Kedua, mihol golongan B adalah minuman yang mengandung etil alkohol atau etanol dengan kadar lebih dari lima sampai 20 persen. Ketiga, mihol golongan C, yaitu minuman yang mengandung etil alkohol atau etanol dengan kadar lebih dari 20-55 persen.

Pasal 7 perpres ini menegaskan, minuman beralkohol golongan A, B, dan C hanya dapat dijual di sejumlah tempat. Di antaranya,  hotel, bar, dan restoran yang memenuhi persyaratan. Selain itu, mihol juga bisa diperjualbelikan di toko bebas bea.

 

Hal yang baru dari perpres pengendalian mihol adalah pemberian kewenangan pada bupati dan wali kota di daerah-daerah, serta gubernur di DKI Jakarta untuk menentukan tempat-tempat di mana mihol boleh diperjualbelikan atau dikonsumsi. Syaratnya, mesti tidak berdekatan dengan tempat peribadatan, sekolah, dan rumah sakit.

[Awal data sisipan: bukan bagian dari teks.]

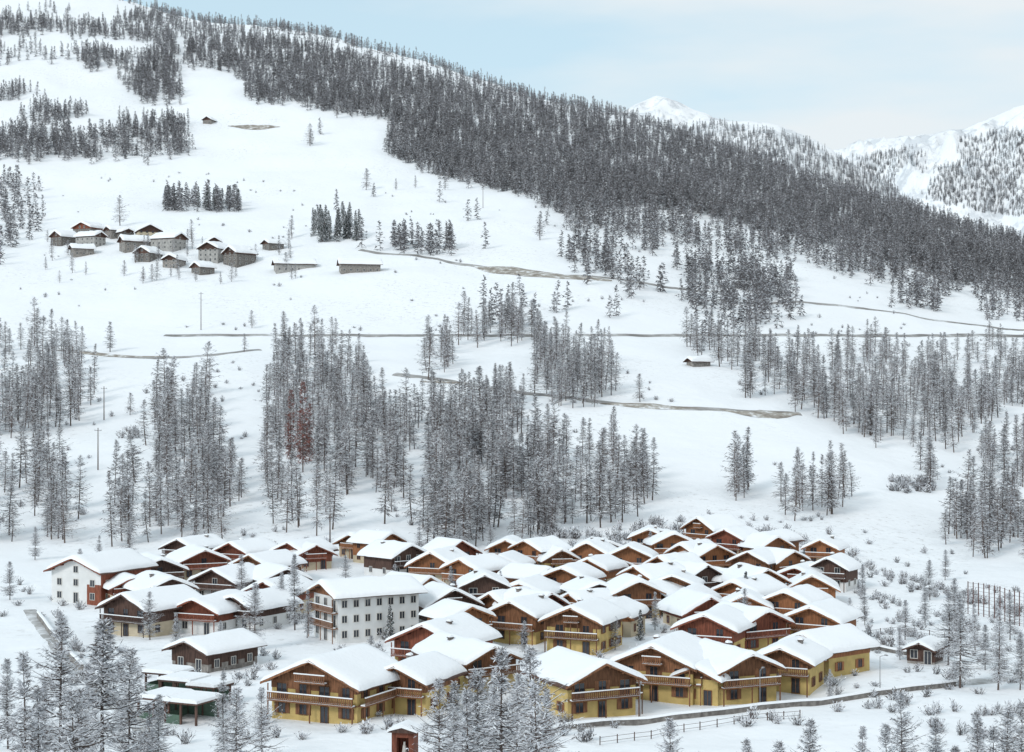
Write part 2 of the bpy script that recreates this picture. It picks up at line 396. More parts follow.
GV=[([(-150,345),(78,345),(90,400),(60,440),(-150,445)],200,0.1),
([(-150,475),(62,470),(70,540),(-150,548)],100,0.1),
([(155,400),(205,390),(212,450),(228,482),(150,470)],54,0.0),
([(105,500),(150,470),(228,480),(262,530),(200,545),(110,542)],60,0.1),
([(275,355),(335,345),(362,378),(380,420),(270,430)],84,0.0),
([(268,430),(390,425),(400,500),(385,532),(275,535)],120,0.05),
([(425,345),(455,340),(458,374),(428,378)],18,0.0),
([(468,328),(520,324),(540,345),(470,342)],36,0.0),
([(535,345),(600,350),(620,395),(600,415),(540,405),(528,370)],90,0.0),
([(440,405),(512,400),(520,450),(480,470),(440,455)],58,0.0),
([(425,470),(510,455),(650,460),(662,495),(640,520),(560,535),(480,552),(420,552)],180,0.10),
([(395,425),(440,415),(440,455),(400,450)],16,0.0),
([(745,352),(880,352),(1060,355),(1060,400),(1000,420),(940,455),(850,440),(800,408),(745,400)],300,0.10),
([(680,345),(745,345),(745,375),(700,370)],18,0.0),
([(733,488),(765,488),(766,502),(733,502)],8,0.0),
([(785,500),(850,495),(852,514),(786,520)],20,0.0),
([(920,470),(938,470),(938,490),(920,490)],4,0.0),
([(940,515),(1060,520),(1060,575),(985,560),(942,540)],56,0.1),
([(975,455),(1060,452),(1060,495),(985,480)],34,0.0),
([(1060,300),(1500,340),(1500,520),(1060,480)],160,0.2),
([(-600,330),(-160,340),(-160,520),(-600,520)],200,0.2)]
for poly,n,cl in GV:
    pp=fill(poly,n,380,1000,cl,14,5)
    # leave a clearing around the russet larches
    pp=[p for p in pp if not (455<p[1]<512 and 282<512+F*p[0]/p[1]<316)]
    scatter('larch_grove',C_MID,pp,0.5,1.15,1.15)
scatter('spruce_grove',C_SPR,fill([(312,228),(350,222),(366,240),(315,243)],30,600,1500),0.8,1.35)
scatter('spruce_grove',C_SPR,fill([(165,202),(240,204),(240,212),(165,210)],20,600,1500),0.8,1.2)
def tree(name,mesh,u,v=None,y=None,H=None,vtop=None,h0=20,wide=1.0):
    if y is None: p=site(u,v,60)
    else:
        x=y*(u-512)/F; p=(x,y,ground(x,y))
    if not p: return
    if vtop is not None: H=(V0-F*p[2]/p[1]-vtop)*p[1]/F
    o=bpy.data.objects.new(name,mesh); s=H/h0; o.scale=(s*wide,s*wide,s); o.rotation_euler=(0,0,random.uniform(0,6.28)); o.location=p
    scene.collection.objects.link(o); return o
for i,(u,v,H) in enumerate([(110,352,15),(252,328,9),(244,352,8),(310,146,18),(366,190,18),(396,190,9),(120,226,20),(337,118,18),(365,118,16),(498,192,13),(292,238,14),(540,240,15),(640,402,12),(575,240,13),(755,345,16),(710,350,15),(880,250,14),(730,225,13),(850,262,14),(215,428,10),(130,415,9),(930,490,17),(445,190,10),(415,188,9),(180,105,12)]):
    tree('larch_tree',M_MID[i%8],u,v,H=H,h0=18,wide=1.5)
for u,y,vt in [(291,505,385),(303,498,376),(310,512,400)]: tree('russet_larch_tree',M_RED[0],u,y=y,vtop=vt,h0=17,wide=.72)
near=[(105,160,592,1.35),(132,168,640,1.1),(20,150,655,1),(62,172,630,1.2),(-30,160,640,1),(45,185,668,1),(238,160,680,1),(225,190,672,1),(262,175,695,1),(8,200,648,1),(88,190,650,1.1),(160,180,690,1),(35,165,690,1.2),(70,140,705,1.2),(145,150,715,1.2),
(455,170,665,1.2),(480,160,660,1.2),(505,150,650,1.2),(530,160,660,1.2),(548,175,675,1),(495,180,655,1),(518,172,668,1),(465,150,690,1.2),(535,145,695,1.2),(670,160,704,1.1),(745,150,722,1),(812,150,712,1),(865,155,728,1),(900,160,702,1),(935,165,705,1),(975,160,695,1.1),(1010,150,700,1.1),(1045,170,690,1),(885,145,735,1),(840,150,738,1),
(120,180,690,1.1),(80,150,680,1.1),(150,170,705,1.1),(438,155,690,1),(575,150,738,1),(955,148,730,1.1),(780,148,735,1.1),(995,145,728,1.2),(1022,160,712,1.2),(700,148,738,1),(295,300,545,1),(282,310,570,1),(307,290,590,1),(745,285,592,1),(1090,170,680,1),(-80,170,650,1)]
for i,(u,y,vt,wd) in enumerate(near): tree('larch_tree',M_NEAR[i%5],u,y=y,vtop=vt,wide=wd)
for i,(u,v,H) in enumerate([(960,688,14),(998,690,12),(948,665,11),(905,640,8),(862,598,8),(255,650,12),(240,610,11),(640,600,7),(372,690,9),(445,640,7),(615,650,6),(655,630,7),(850,640,7),(690,680,5),(830,700,5),(345,590,8),(420,560,9),(80,600,10),(10,600,9),(560,575,7),(930,600,9),(100,570,8),(130,560,9),(35,560,9),(460,555,9),(490,560,9),(975,650,8),(1010,640,8),(945,580,8),(590,640,6),(525,655,6),(175,655,7),(720,640,5),(300,610,7),(650,560,8),(790,560,6),
  (925,625,8),(955,630,9),(985,670,8),(900,660,6),(1020,690,9),(865,625,7),(150,640,8),(60,660,9),(110,655,7),(220,655,6),(500,600,6),(580,600,6),(680,600,6),(760,590,6),(540,630,6),(450,600,7),(395,600,7)]):
    tree('larch_tree',M_NEAR[(i+1)%5],u,v,H=H,wide=1.2)
for u,v,H in [(745,612,9),(752,600,7),(640,640,6),(470,600,7),(390,640,7)]: tree('spruce_tree',M_SPR[0],u,v,H=H,h0=14)
# ------------------------------------------------------------------ houses
def chalet(name,u,v,W,D,yaw,he=5.4,h1=None,wall=YEL,wood=WOOD,pitch=0.44,st=2.7,balc=True,side=True,shut=True,T=0.55,ov=1.0,chim=None,sidebalc=False,ymin=60,nwin=None,nside=None,rpanel=None):
    p=site(u,v,ymin)
    if not p: return
    if h1 is None: h1=he-0.3
    a=math.radians(yaw); n=Vector((math.sin(a),-math.cos(a),0)); c=Vector(p)-n*(D/2)
    e=empty(name,c,a); r=random.Random(int(u*13+v*7)); hr=he+W/2*pitch
    if chim is None: chim=r.random()<.5
    w2=W/2;d2=D/2
    B=MB(); B.box(-w2,w2,-d2,d2,-4,h1); B.obj('walls',[wall],e)
    B=MB(); B.prism([(-w2-.06,h1),(w2+.06,h1),(w2+.06,he-.06*pitch),(0,hr),(-w2-.06,he-.06*pitch)],-d2-.06,d2+.06); B.obj('timber_gable',[wood if rpanel is None else wall],e)
    if rpanel:
        B=MB(); B.box(w2+.003,w2+.065,-d2,d2,-3.9,h1-.01); B.box(w2*.45,w2-.01,-d2-.068,-d2-.003,-3.9,h1*.62); B.obj('timber_cladding',[rpanel],e)
    of=1.3; B=MB(); th=0.22
    for s in(-1,1):
        xe=s*(w2+ov); ze=he-ov*pitch
        B.prism([(0,hr+.01),(xe,ze),(xe,ze+th),(0,hr+th)],-d2-of,d2+of)
        B.prism([(0,hr-.08),(xe*1.003,ze-.08),(xe*1.003,ze+th+.03),(0,hr+th+.03)],-d2-of-.06,-d2-of-.003,1)
        for k in (0.12,0.5,0.88):
            xx=s*w2*k; zz=hr-abs(xx)*pitch-.01
            B.box(xx-.1,xx+.1,-d2-of+.1,-d2-.062,zz-.24,zz-abs(.1)*pitch-.0,1)
    B.obj('roof',[WOODD,wood],e)
    sx=[-1,-.978,-.93,-.84,-.68,-.5,-.3,-.13,0,.13,.3,.5,.68,.84,.93,.978,1]
    sy=[-1,-.978,-.93,-.8,-.55,-.3,0,.3,.55,.8,.93,.978,1]
    B=MB(); ox=r.random()*50
    L1=w2+ov;L2=d2+of
    sl=[r.uniform(0,.05) if r.random()<.6 else -r.uniform(.06,.16) for _ in (0,1)]
    for yy in sy:
        for xx in sx:
            ex=1-abs(xx);ey=1-abs(yy); fe=min(1,(ex*L1/0.6))**.5*min(1,(ey*L2/0.5))**.5
            g=sl[0 if xx<0 else 1]
            wob=1+0.012*float(vnoise(np.array(ox+yy*5),np.array(xx*5.)))
            k=1+g*max(0,abs(xx)-.3)*(.8+.5*float(vnoise(np.array(ox+yy*3),np.array(1.))))*.8
            X=xx*(L1+.10)*wob*min(k,1.015);Y=yy*(L2+.10)*wob
            zt=hr+th-math.sqrt(X*X+.2)*pitch+0.12
            nz=float(vnoise(np.array(ox+X*.45),np.array(Y*.45)))
            B.v.append((X,Y,zt+fe*T*(1+.35*nz)-(0.12 if fe<.01 else 0)))
    nx=len(sx)
    for j in range(len(sy)-1):
        for i in range(nx-1):
            B.f.append((j*nx+i,j*nx+i+1,(j+1)*nx+i+1,(j+1)*nx+i)); B.m.append(0)
    B.obj('roof_snow',[SNOW],e,smooth=True)
    FR=MB();GL=MB();SH=MB();BL=MB();SN=MB()
    def fb(M,sd,a0,a1,o0,o1,z0,z1,m=0):
        if sd=='f': M.box(a0,a1,-d2-o0,-d2-o1,z0,z1,m)
        elif sd=='b': M.box(a0,a1,d2+o0,d2+o1,z0,z1,m)
        elif sd=='r': M.box(w2+o0,w2+o1,a0,a1,z0,z1,m)
        else: M.box(-w2-o0,-w2-o1,a0,a1,z0,z1,m)
    def win(sd,a,z,w,h,sh):
        t=.09
        fb(GL,sd,a-w/2,a+w/2,-.05,.075,z,z+h)
        fb(FR,sd,a-w/2-t,a+w/2+t,-.05,.13,z+h,z+h+t); fb(FR,sd,a-w/2-t,a+w/2+t,-.05,.16,z-t,z)
        fb(FR,sd,a-w/2-t,a-w/2,-.05,.13,z,z+h); fb(FR,sd,a+w/2,a+w/2+t,-.05,.13,z,z+h)
        fb(FR,sd,a-.035,a+.035,-.05,.11,z,z+h)
        if sh:
            fb(SH,sd,a-w/2-t-w*.5,a-w/2-t-.02,-.04,.11,z-.05,z+h+.05); fb(SH,sd,a+w/2+t+.02,a+w/2+t+w*.5,-.04,.11,z-.05,z+h+.05)
    nf=max(1,int(round(he/st)))
    nc=nwin or max(2,int(W/3.2))
    for fl in range(nf+1):
        z=fl*st+0.9
        for k in range(nc):
            a_=-w2+W*(k+.5)/nc
            top=hr-abs(a_)*pitch
            if z+1.6>top-.3: continue
            door=balc and (k%2==0) and fl>0
            if fl==0 and k==nc//2: win('f',a_,.05,1.1,2.1,False)
            elif door: win('f',a_,fl*st+.08,1.5,2.05,False)
            else: win('f',a_,z,1.1,1.3,shut)
            if z+1.4<top-.3: win('b',a_,z,1.0,1.25,False)
        if fl<nf and side:
            ns=nside or max(2,int(D/3.6))
            for k in range(ns):
                a_=-d2+D*(k+.5)/ns
                if z+1.3<he-.2: win('r',a_,z,.95,1.2,shut); win('l',a_,z,.95,1.2,shut)
    if balc:
        for fl in range(1,nf+1):
            z=fl*st; half=w2
            if z+1.2>he: half=min(w2,(hr-z-1.7)/pitch)
            if half<1.2: continue
            sides=[('f',-half,half)]
            if sidebalc and z+1.2<he+.6: sides+=[('r',-d2,d2*0.6)]
            for sd,a0,a1 in sides:
                dep=1.25
                fb(BL,sd,a0,a1,.063,dep,z-.16,z)
                fb(BL,sd,a0,a1,dep-.07,dep+.02,z+.95,z+1.06)
                fb(BL,sd,a0,a1,dep-.05,dep,z+.1,z+.18)
                m_=int((a1-a0)/.30)
                for i in range(m_):
                    q=a0+(a1-a0)*(i+.5)/m_; fb(BL,sd,q-.09,q+.09,dep-.04,dep-.01,z+.18,z+.95)
                fb(SN,sd,a0,a1,dep-.1,dep+.05,z+1.063,z+1.2)
                fb(SN,sd,a0+.05,a1-.05,.5,dep-.09,z+.003,z+.16)
                if z<he:
                    for q in (a0+.1,(a0+a1)/2,a1-.1): fb(BL,sd,q-.09,q+.09,dep-.19,dep-.1,-3 if fl==1 else z-st+.003,z-.163)
                if z<he and sd=='f' and z+st<hr-1:
                    for q in (a0+.1,a1-.1): fb(BL,sd,q-.08,q+.08,dep-.19,dep-.1,z+.17,min(he-.3,z+st-.2))
    GL.obj('windows',[GLASS],e); FR.obj('window_frames',[TRIMW if wall in(WHITE,STONE,GREYR) else wood],e)
    if SH.v: SH.obj('shutters',[wood],e)
    if BL.v: BL.obj('balconies',[wood],e); SN.obj('balcony_snow',[SNOW],e)
    if chim:
        x=r.choice([-1,1])*w2*.35;y=r.uniform(-.2,.4)*D; zb=hr-abs(x)*pitch
        B=MB();B.box(x-.32,x+.32,y-.32,y+.32,zb-.6,zb+1.15,0);B.box(x-.42,x+.42,y-.42,y+.42,zb+1.153,zb+1.26,1)
        B.prism([(x-.40,zb+1.265),(x+.40,zb+1.265),(x+.32,zb+1.5),(x,zb+1.62),(x-.32,zb+1.5)],y-.38,y+.38,2)
        B.obj('chimney',[STONE,WOODD,SNOW],e)
    return e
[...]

Di luar tempat-tempat tersebut, minuman beralkohol golongan A juga dapat dijual di toko pengecer dalam bentuk kemasan. Perpres juga memberikan wewenang kepada bupati/wali kota dan gubernur untuk DKI Jakarta menetapkan pembatasan peredaran minuman beralkohol dengan mempertimbangkan karakteristik daerah dan budaya lokal.



Munculnya Perpres 74/2013 tak lepas dari benturan antara sejumlah peraturan daerah (perda) yang melarang total peredaran mihol dan Keppres Nomor 3 Tahun 1997 yang hanya mengatur pembatasan. Polemik yang mencuat pada 2012 itu membuat Kemendagri mengevaluasi perda-perda miras di sejumlah daerah.



Evaluasi yang dilihat sebagai pencabutan perda tersebut menimbulkan gejolak hingga akhirnya Front Pembela Islam (FPI) menggugat Keppres 3/1997 ke MA. MA mengabulkan gugatan tersebut pada Juni tahun lalu dan membatalkan Keppres 3/1997.